Nas palavras do Acórdão da Relação de Coimbra de 10/7/2018, processo 282/16.6gaacb.C1, relatado por Isabel Valongo, in www.dgsi.pt, «O art. 311º nº 3 CPP prevê apenas os casos extremos pois a rejeição liminar só se justifica em casos limite insusceptíveis de correcção sem prejudicar o direito de defesa fundamental, que a falta dos elementos referidos naquelas alíneas acarretaria. Trata-se de um tipo de nulidade sui generis, extrema, insuperável ou insanável, ainda que susceptível de correcção pelo Ministério Público, a ponto de permitir ao juiz de julgamento a intromissão na acusação, de forma a evitar um julgamento sem objecto fáctico e probatório [al. b) e segunda parte da al. c) - provas], sem acusado [al. a)], sem incriminação [al c)], ou sem objecto legal [al. d)].».

Ou seja, o juiz, aquando da prolação do despacho do artigo 311ºdo C.P.P., não pode avaliar a suficiência de indícios que sustentam os factos descritos na acusação, não pode apreciar o mérito da causa, não pode antecipar o julgamento dos factos.

Ora, adianta-se já, foi isto que foi feito no despacho recorrido, sendo que o  fundamento de rejeição, por manifestamente infundada, só pode ser aferido diante do texto da acusação; é da sua interpretação que se concluirá, designadamente, se falta ou não a narração de factos que integram os elementos típicos objetivos e subjetivos de um determinado ilícito criminal.

Os crimes imputados à arguida pelo Ministério Público, de falsificação ou contrafacção de documento, estão previstos nos artigos 255º, al. a) e 256º, nº 1, als. a), c), d) e e) do C.P., que dispõem, respectivamente :

O bem jurídico protegido com a incriminação é a segurança e credibilidade no tráfico jurídico  probatório quanto à prova documental.
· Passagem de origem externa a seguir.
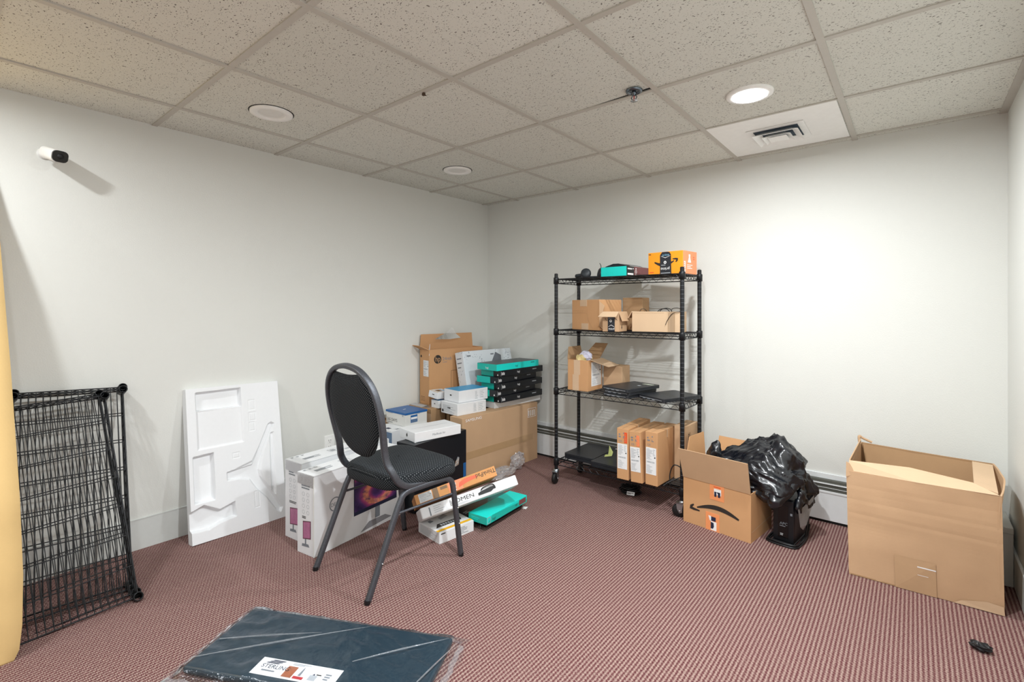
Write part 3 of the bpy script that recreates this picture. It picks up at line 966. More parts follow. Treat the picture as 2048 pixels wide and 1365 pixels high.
def fdepth(u, v):
    d = 0
    for (P, h), b_ in zip(polys, bbs):
        if not (b_[0] < u < b_[1] and b_[2] < v < b_[3]): continue
        e_ = edist((u, v), P)
        if not inside((u, v), P): e_ = -e_
        w = .005 if abs(h) > .004 else .0022
        k = max(0, min(1, .5+e_/(2*w)))
        d = d+h*k if h < 0 else max(d, h*k)
    return d
vs, fs = [], []
for j in range(NY+1):
    for i in range(NX+1):
        u, v = FB*i/NX, FH*j/NY
        vs.append((-fdepth(u, v), u, v))
for j in range(NY):
    for i in range(NX): fs.append((j*(NX+1)+i, j*(NX+1)+i+1, (j+1)*(NX+1)+i+1, (j+1)*(NX+1)+i))
N_ = len(vs); ring = [i for i in range(NX+1)]+[j*(NX+1)+NX for j in range(1, NY+1)]+[NY*(NX+1)+i for i in range(NX-1, -1, -1)]+[j*(NX+1) for j in range(NY-1, 0, -1)]
def edge_back(u, v): return -FA+(.014 if (u < .001 and .25 < v < .36) else 0)
bk = [(edge_back(vs[r][1], vs[r][2]), vs[r][1], vs[r][2]) for r in ring]
vs += bk
for k in range(len(ring)):
    n_ = (k+1) % len(ring); fs.append((ring[k], N_+k, N_+n_, ring[n_]))
fs.append(tuple(N_+k for k in range(len(ring))))
mb = MB(); mb.add(vs, fs, FOAM, False); o = mb.build('moulded_sheet', fo)

# ------------------------------------------------------------------ tan sheet at the far left edge
tn = thing('cardboard_sheet', 'tall tan ribbed sheet at the left edge before the wire shelves', 'cardboard', (.645, -3.14, 0))
edge = [(.632, -3.150, .0), (.628, -3.136, .03), (.625, -3.128, .114), (.607, -3.124, .281), (.56, -3.128, .54), (.38, -3.136, .996), (.18, -3.150, 1.501), (.10, -3.172, 1.70), (.035, -3.21, 2.02)]  # unseen upper end extended so its shadow on the wall shows no edge
mb = MB(); vs, fs = [], []
rows = []
for i in range(len(edge)-1):
    p, q = Vector(edge[i]), Vector(edge[i+1])
    for k in range(5): rows.append(p.lerp(q, k/5))
rows.append(Vector(edge[-1])); NC = 10
for side in (0, 1):
    for r in rows:
        for c in range(NC+1):
            t = c/NC
            bend = .012*noise.noise((t*3, r.z*2.5, 1.7))*(1 if t > .05 else .4)
            p = Vector((r.x+bend+.03*t*t, r.y-.62*t, r.z-.0*t))-Vector((645e-3, -3.14, 0))
            p.z = max(p.z, 0.0)
            vs.append(p-Vector((.006 if side else 0, 0, 0)))
R_ = len(rows); O = R_*(NC+1)
for j in range(R_-1):
    for c in range(NC):
        a = j*(NC+1)+c
        fs.append((a, a+NC+1, a+NC+2, a+1)); fs.append((O+a, O+a+1, O+a+NC+2, O+a+NC+1))
    for c in (0, NC):
        a = j*(NC+1)+c; fs.append((a, O+a, O+a+NC+1, a+NC+1))
for c in range(NC):
    a = (R_-1)*(NC+1)+c; fs.append((a, O+a, O+a+1, a+1)); fs.append((c, c+1, O+c+1, O+c))
mb.add(vs, fs, TAN, True); mb.build('ribbed_board', tn)

# ------------------------------------------------------------------ white monitor boxes
def monitor_box(label, x, y, yaw, a, b, h, grp):
    t = thing('monitor_box', label, 'box', (x, y, 0), yaw, group=grp)
    mb = MB(); F, S, T = closed(mb, a, b, h, CARDW)
    F.lines(mb, .035, h-.075, a-.03, h-.05, 2, INKG)
    for k in range(4):
        F.ring(mb, .05, h-.098-.030*k, .010, .0015, INKL); F.ring(mb, .085, h-.098-.030*k, .010, .0015, INKL)
    F.lines(mb, .04, h-.222, a-.045, h-.208, 2, INK)
    F.poly(mb, [(.045, .075), (a-.025, .085), (a-.025, .175), (.045, .165)], plain('plum_print', '#6d4152', .4))
    F.poly(mb, [(.05, .08), (a-.03, .09), (a-.03, .17), (.05, .16)], plain('mauve_print', '#b06f92', .4, .35, 40), .0014)
    F.rect(mb, a/2-.005, .05, a/2+.005, .08, INKG); F.poly(mb, [(a/2-.03, .038), (a/2+.03, .042), (a/2+.022, .056), (a/2-.026, .052)], INKG)
    T.lines(mb, .05, .045, .16, .075, 3, INKG); T.lines(mb, .3, .03, .42, .05, 2, INKL); T.lines(mb, .03, .01, .08, .022, 1, INKG)
    T.frame(mb, .22, .05, .28, .1, .002, INKG); T.lines(mb, .23, .06, .27, .09, 3, INKG)
    S.ring(mb, .125, h-.175, .036, .005, INKG); S.text(mb, 'DELL', .125, h-.184, .026, INKG, 0, .0009, 1, 0, True)
    # big screen picture with its stand
    S.rect(mb, .245, .115, b-.06, .345, NAVY, .0006); S.rect(mb, .25, .135, b-.065, .34, PICTURE, .0009, uv=True)
    S.poly(mb, [(.395, .055), (.43, .055), (.43, .115), (.395, .115)], INKG); S.poly(mb, [(.29, .012), (.52, .022), (.47, .05), (.35, .052)], plain('silver_print', '#8f8f93', .35))
    mb.build('carton', t, bevel=.002)
    # lid flap standing slightly open and tape
    mb = MB(); mb.slab([(-a, .0, h+.001), (0.002, -.002, h+.001), (0.004, b*.99, h+.001), (-a, b, h+.001)], .0035, CARDW)
    F2 = Face((0, 0, h+.0045), (0, 1, 0), (-1, 0, 0))
    F2.lines(mb, .05, .045, .16, .075, 3, INKG); F2.lines(mb, .3, .03, .42, .05, 2, INKL); F2.frame(mb, .22, .05, .28, .1, .002, INKG); F2.lines(mb, .23, .06, .27, .09, 3, INKG)
    [F2.lines(mb, .02+.03*k, a-.03, .043+.03*k, a-.012, 3, INKG, .0009, .4, k) for k in range(3)]
    mb.build('top_flap', t)
    mb = MB(); mb.box(-.0015, -.0042, .002, .0008, -.0004, h-.004, CARDWD); mb.build('corner_seam', t)
    mb = MB(); mb.add([F.P(.0, h-.05, .001), F.P(a, h-.06, .001), F.P(a, h+.001, .002), F.P(0, h+.001, .002)], [(0, 1, 2, 3)], FILM2); mb.build('clear_tape', t)
    return t
monitor_box('white monitor box with purple screen picture right behind the chair', .776, -2.123, .141, .133, .622, .400, 'white monitor boxes')
monitor_box('rear white monitor box between the front one and left wall', .578, -2.085, .10, .15, .60, .412, 'white monitor boxes')

# ------------------------------------------------------------------ the pile in the corner
t = thing('television_box', 'large flat brown television box standing under keyboard boxes', 'box', (.635, -.962, 0), -.041)
a, b, h = .129, .832, .464
mb = MB(); F, S, T = closed(mb, a, b, h, KRAFT)
S.text(mb, 'SAMSUNG', .03, h-.03, .028, WPRINT, 0, .0009, 1.25)
for k in range(4): S.rect(mb, b-.115+.022*k, h-.1, b-.105+.022*k, h-.055, WPRINT)
S.frame(mb, b-.125, h-.11, b-.02, h-.04, .003, WPRINT)
mb.build('carton', t, bevel=.003)
patch('packing_tape', t, S, .02, h*.45-.04, b-.06, h*.45+.01, plain('shiny_brown_tape', '#b8966f', .3))
t = thing('brown_carton', 'tall brown carton hidden behind television box, white boxes above', 'box', (.33, -.80, 0))
mb = MB(); closed(mb, .28, .70, .484, KRAFT_D); mb.build('carton', t, bevel=.003)
mb = MB(); mb.box(-.2, -.0006, .3, -.08, 0, .46, TAPE); mb.build('packing_tape', t)
t = thing('brown_carton', 'brown carton supporting the big brown monitor box beside the blue-lidded box', 'box', (.302, -.955, 0), -.03)
mb = MB(); F, S, T = closed(mb, .27, .14, .484, KRAFT_D); T.lines(mb, .01, .06, .1, .2, 6, INKG); mb.build('carton', t, bevel=.003)
patch('packing_tape', t, F, .2, .3, .27, .45, TAPE)
mb = MB(); mb.slab([(-.27, .01, .4845), (-.12, .005, .4845), (-.12, .06, .488), (-.27, .065, .488)], .003, CARDG); mb.build('top_flap', t)

t = thing('monitor_box', 'tall open brown monitor box with round logo against left wall', 'box', (.155, -.845, .484), -.146)
a, b, h = .135, .527, .425
mb = MB(); open_walls(mb, a, b, h, KRAFT_O); F, S, T = faces(a, b, h)
S.disc(mb, .078, h-.078, .034, INK); S.text(mb, 'hp', .078, h-.095, .06, KRAFT_O, 0, .0012, .85, 0, True)
S.text(mb, '24mh', .122, h-.090, .040, INKG); S.lines(mb, .125, h-.108, .2, h-.10, 1, INKG, .0009, .4)
S.frame(mb, .205, .11, .335, h-.175, .002, INK)
F.disc(mb, .02, h-.055, .01, INK); F.frame(mb, .02, .02, .04, .055, .002, INK); F.frame(mb, .05, .02, .07, .055, .002, INK)
mb.build('carton', t)
ship_label('shipping_label', t, F, .052, .215, .125, .34, 5, PAPER, 'white printed label')
flap('end_flap', t, (-a, 0, h), (0, 0, h), (-.35, -.75, .42), .075, KRAFT_O, .012)
flap('back_flap', t, (-a, b, h), (-a, 0, h), (-.0, 0, 1), .115, KRAFT_O, .01)
mb = MB(); mb.slab([(-.05, .02, h-.04), (0.001, .0, h-.045), (-.003, .01, h+.045)], .002, CARDW); mb.build('inner_flap', t)
mb = MB(); vs = []
for p in ((.10, -.74, .985), (.075, -.60, 1.03), (.07, -.52, 1.075), (.085, -.49, 1.02), (.10, -.45, .985), (.12, -.6, .98)): vs.append(p)
mb.add(vs, [(0, 1, 5), (1, 2, 3), (1, 3, 5), (3, 4, 5)], FILM2)
mb.tube(smoothpath([(.10, -.62, .995), (.09, -.60, 1.01), (.095, -.585, 1.0), (.10, -.59, .985)], 4), .0016, INK, 5)
o = mb.build('clear_plastic_bag'); tag(o, 'clear plastic bag corner sticking up behind tall brown monitor box', 'plastic bag')

t = thing('printer_box', 'white box with grey flurry print leaning behind keyboard boxes', 'box', (.395, -.645, .4855), -.07, 0, -.21)
a, b, h = .092, .545, .415
mb = MB(); mb.box(-a, 0, 0, 0, b, h, FLURRY); F, S, T = faces(a, b, h)
T.rect(mb, 0, 0, b, a, KRAFT_D, .0006)
S.poly(mb, [(.25, .24), (.41, .22), (.42, .36), (.36, .39)], plain('dim_screen_print', '#6f747c', .35)); S.poly(mb, [(.2, .25), (.27, .23), (.29, .30), (.22, .32)], BUBBLE)
S.lines(mb, .04, h-.05, .1, h-.03, 1, INKG); S.lines(mb, .3, h-.05, .36, h-.03, 1, INKG)
for k in range(3): F.lines(mb, .015, h-.06-.035*k, a-.02, h-.045-.035*k, 1, INKG)
mb.build('carton', t, bevel=.002)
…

São elementos constitutivos do crime de falsificação ou contrafação de documento:

Os elementos objectivos descritos nas várias alíneas do nº 1 do artigo 256º do C.P, a saber, no que aqui interessa, que o agente, a) fabrique ou elabore documento falso, c) abuse da assinatura de outra pessoa para falsificar ou contrafazer documento, d) faça constar falsamente de documento facto juridicamente relevante, e) use documento falsificado ou contrafeito; e no tipo subjetivo, - o dolo genérico (conhecimento e vontade de praticar o facto, com consciência da sua censurabilidade); e - o dolo específico (intenção de causar prejuízo a terceiro, de obter para si ou outra para pessoa benefício ilegítimo, ou de preparar, facilitar, executar ou encobrir outro crime).
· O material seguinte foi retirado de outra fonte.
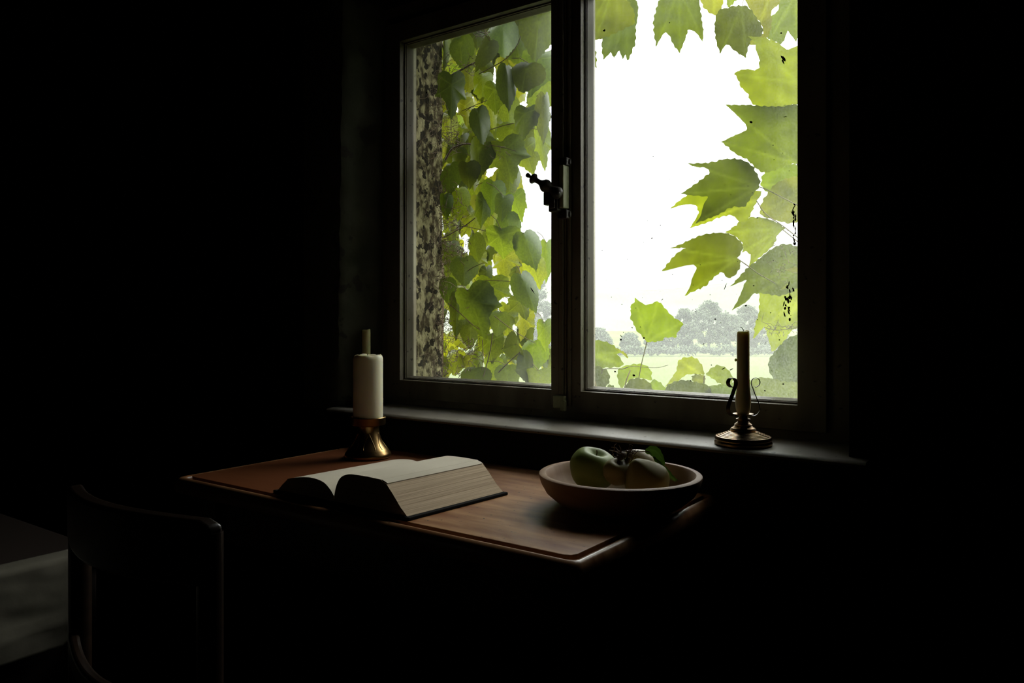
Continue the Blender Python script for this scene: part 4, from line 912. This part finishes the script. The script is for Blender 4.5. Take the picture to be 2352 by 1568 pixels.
# woody stems crossing the pane
for P_, r0, r1 in (([(1002, 205, 2.12), (1030, 178, 2.1), (1060, 160, 2.08), (1082, 148, 2.08), (1100, 140, 2.08)], .005, .002), ([(1100, 170, 2.05), (1150, 143, 2.04), (1175, 122, 2.04), (1192, 95, 2.04), (1196, 78, 2.04)], .0015, .0012), ([(1023, 368, 2.1), (1036, 345, 2.1), (1052, 335, 2.1), (1075, 330, 2.1), (1100, 338, 2.1)], .004, .003),
                  ([(1012, 90, 2.1), (1022, 130, 2.1), (1018, 170, 2.1), (1010, 215, 2.1)], .0025, .0025), ([(1060, 255, 2.05), (1095, 240, 2.05), (1120, 230, 2.05)], .0012, .001), ([(1120, 300, 2.06), (1150, 290, 2.06), (1180, 283, 2.05)], .0012, .0012), ([(1128, 333, 2.03), (1160, 340, 2.03), (1185, 347, 2.03)], .0014, .001),
                  ([(1020, 545, 2.1), (1065, 520, 2.08), (1092, 500, 2.07)], .002, .0015), ([(1040, 517, 2.06), (1080, 522, 2.06), (1120, 532, 2.06), (1160, 545, 2.05)], .0013, .001), ([(1030, 696, 2.0), (1060, 722, 2.0), (1085, 745, 2.0), (1102, 757, 2.0)], .0015, .001), ([(1135, 725, 2.0), (1170, 752, 2.0), (1205, 775, 2.0), (1230, 788, 2.0)], .0012, .0008),
                  ([(1145, 855, 2.0), (1165, 835, 2.0), (1195, 808, 2.0)], .002, .0013), ([(1108, 780, 2.02), (1110, 820, 2.02), (1108, 850, 2.02)], .0013, .0013), ([(1110, 865, 2.02), (1125, 810, 2.02), (1132, 765, 2.02)], .0016, .0013), ([(1050, 640, 2.04), (1085, 615, 2.04), (1112, 603, 2.04)], .0014, .001), ([(1090, 647, 2.03), (1120, 644, 2.03), (1180, 646, 2.03)], .0013, .001),
                  ([(1000, 60, 2.16), (1006, 300, 2.16), (1002, 480, 2.16), (1014, 640, 2.17), (1010, 900, 2.17)], .008, .010)):
    pts = [Vector(p) for p in interp([tuple(atY(*p)) for p in P_], 5)]; n = len(pts)
    stems.tube(pts, [r0+(r1-r0)*i/(n-1) for i in range(n)], 6)
stems.build('vine_stem', M['greenstem'] if False else M['twig'], vl, smooth=True)
# dry fruit sprays and hair-thin tendrils tangled along the wall edge
dt = MB()
def spray(u, v, Y, n, s):
    for i in range(n):
        p = atY(u+R2.gauss(0, s), v+R2.gauss(0, s), Y+R2.uniform(-.03, .05)); pts = [p]; d = Vector((R2.gauss(0, 1), R2.gauss(0, .5), R2.gauss(0, 1))).normalized()
        for k in range(3): d = (d+Vector((R2.gauss(0, .6), R2.gauss(0, .4), R2.gauss(0, .6)))).normalized(); pts.append(pts[-1]+d*R2.uniform(.005, .013))
        dt.tube(pts, [.0010, .0009, .0008, .0013], 4)
for (u, v, n, s) in ((1030, 300, 40, 16), (1035, 320, 40, 14), (1110, 75, 30, 10), (1020, 150, 25, 10), (1075, 150, 22, 12), (1035, 515, 60, 20), (1060, 480, 30, 18), (1025, 560, 60, 20), (1055, 575, 50, 16), (1020, 610, 40, 14), (1040, 800, 40, 18), (1080, 800, 40, 18), (1065, 860, 20, 14), (1150, 355, 16, 9), (1125, 340, 14, 8), (1020, 740, 60, 16), (1018, 470, 50, 14), (1015, 250, 40, 16), (1012, 660, 50, 14), (1015, 850, 50, 16), (1090, 690, 10, 14), (1025, 430, 20, 12)):
    spray(u, v, 2.06, n, s)
for i in range(100):    # tendrils against the reveal
    u = R2.uniform(950, 1030); v = R2.uniform(120, 860); p = atY(u, v, 2.04); p.x = max(p.x, -1.826); pts = [p]; d = Vector((.1, R2.gauss(0, .6), R2.gauss(0, 1))).normalized()
    for k in range(6): d = (d+Vector((R2.gauss(0, .2), R2.gauss(0, .4), R2.gauss(0, .4)))).normalized(); q_ = pts[-1]+d*R2.uniform(.012, .03); q_.x = max(q_.x, -1.828); q_.y = min(max(q_.y, 1.94), 2.2); pts.append(q_)
    dt.tube(pts, .0007, 4)
od = dt.build('dry_tendrils', M['twig'], vl); od['kind'] = 'stuff'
A circunstância de a acusação, como aponta o despacho recorrido, não mencionar as funções exercidas por …, não descrever os procedimentos irregulares que a arguida pretendia ocultar com a sua conduta, nem mencionar se as ordens de pagamento eram ou não devidas, não afasta o preenchimento do elemento objectivo atrás mencionado.

O mesmo se diga da omissão, na acusação, de quais os funcionários responsáveis pela inscrição do valor de pagamentos de IRC na conta de ativos, qual o valor destes e qual o uso dado ao relatório de contas.

Também é indiferente para o preenchimento do elemento objectivo do tipo, … que o Ministério Público não tenha descrito o documento contabilístico e o documento bancário em causa : a prova produzir-se-á (ou não) na audiência de discussão e julgamento.

De igual modo, a circunstância de a acusação não afirmar se o documento bancário e o comprovativo de transferência bancária foram utilizados fora do circuito interno da empresa, também não afecta o preenchimento dos mencionados elementos objectivos do crime de falsificação, tanto mais que ali se refere que tais documentos foram usados pela arguida, que os terá enviado à sociedade P..., S.A..

Aqui chegados, importa avançar para a análise da peça acusatória no que ao elemento subjectivo do tipo diz respeito.

Como se expôs anteriormente, o crime de falsificação, quanto ao elemento subjectivo do tipo, pressupõe a existência do dolo genérico, isto é, o conhecimento e vontade de praticar o facto, com consciência da sua censurabilidade, e o dolo específico, ou seja, a intenção de causar prejuízo a terceiro, de obter para si ou outra para pessoa benefício ilegítimo, ou de preparar, facilitar, executar ou encobrir outro crime).

Consta expressamente da acusação formulada pelo Ministério Público que «Agiu a arguida de forma livre e consciente, com o propósito concretizado de elaborar os documentos e abusar da assinatura de outrem, por si ou por terceiro a seu mando, e utilizá-los, o que fez, bem sabendo que os mesmos eram falsos e que, deste modo, prejudicava o Estado Português, ao colocar em causa a segurança, credibilidade e fé pública do tráfico jurídico probatório de que gozam os documentos supra melhor descritos, assim, obtendo benefício que sabia ilegítimo, o que quis e representou.

A arguida sabia que a sua conduta era proibida e punida por lei penal.» - sublinhados meus.

Em suma, a acusação descreve cabalmente, quer o dolo genérico, quer o dolo específico.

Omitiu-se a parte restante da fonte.